The rule that the service must be performed with the right hand—and that the left hand is merely "support"—is a fascinating metaphor for alignment. The left hand isn't forbidden; it’s just not the primary agent. It exists to assist, to hold, to provide stability, while the right hand initiates.

How often do we let our "support" systems—our logistics, our anxieties, our side-hustles—become the primary drivers of our lives? We spend so much energy on the "left-hand" stuff that we lose track of what we are actually trying to offer. Rambam is teaching us the value of hierarchy in our intentions. When you are about to do something that matters, identify your "right hand." What is the one thing that requires your full, focused agency? Everything else is just support. If you let the support become the main event, the "service" of your day becomes disjointed. By explicitly defining what is primary, the Mishneh Torah helps us cut through the noise of modern life and focus on the avodah—the actual work—that we were meant to perform.

Low-Lift Ritual

The "Basin Reset" (2 Minutes) We don't have a Temple, but we do have sinks. This week, pick one specific activity that requires high focus (writing a report, preparing a meal, or sitting down to talk with your partner).

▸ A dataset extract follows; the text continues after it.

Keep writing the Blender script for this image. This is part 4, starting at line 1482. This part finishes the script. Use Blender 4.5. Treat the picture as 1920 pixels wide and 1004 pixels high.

Before you begin, go to the sink and wash your hands. Don't just do it to clean them—do it to transition. As the water runs, explicitly say to yourself: "I am leaving the 'outside' behind." Feel the temperature of the water. When you finish, dry your hands and stand still for 10 seconds. You have just "sanctified" your hands for the task. Treat the next 30 minutes as if you are in a sacred space. If your mind wanders to your phone or a stray thought, you don't have to "wash" again, but acknowledge that you’ve stepped "outside the courtyard" and take a breath to step back in.

Chevruta Mini

  1. The "Diverted Attention" Test: If you had to identify the "basin" in your own life—the physical action that signals to your brain that it’s time to focus—what would it be? Is there something you already do, or something you could start, that acts as a boundary between "distracted" and "devoted"?
  2. Valid vs. Invalid: The text says that if a priest’s genealogy is discovered to be "desecrated" after he served, his service is still "acceptable" Deuteronomy 33:11. This suggests that even when we are imperfect or "flawed" in our origins or past, our current effort can still have value. How does this reframe the way you view your own "flaws" or "lack of credentials" when you are trying to do something meaningful?

Takeaway

You aren't a priest in the Temple, but you are a human being who has a limited amount of "focus-fuel" each day. The Mishneh Torah isn't trying to make your life harder with rules; it’s trying to protect your capacity for meaningful action. By recognizing when your attention has wandered and creating intentional "reset" moments, you transform your daily tasks from mere chores into something much closer to service. You don't have to be perfect to serve—you just have to be present.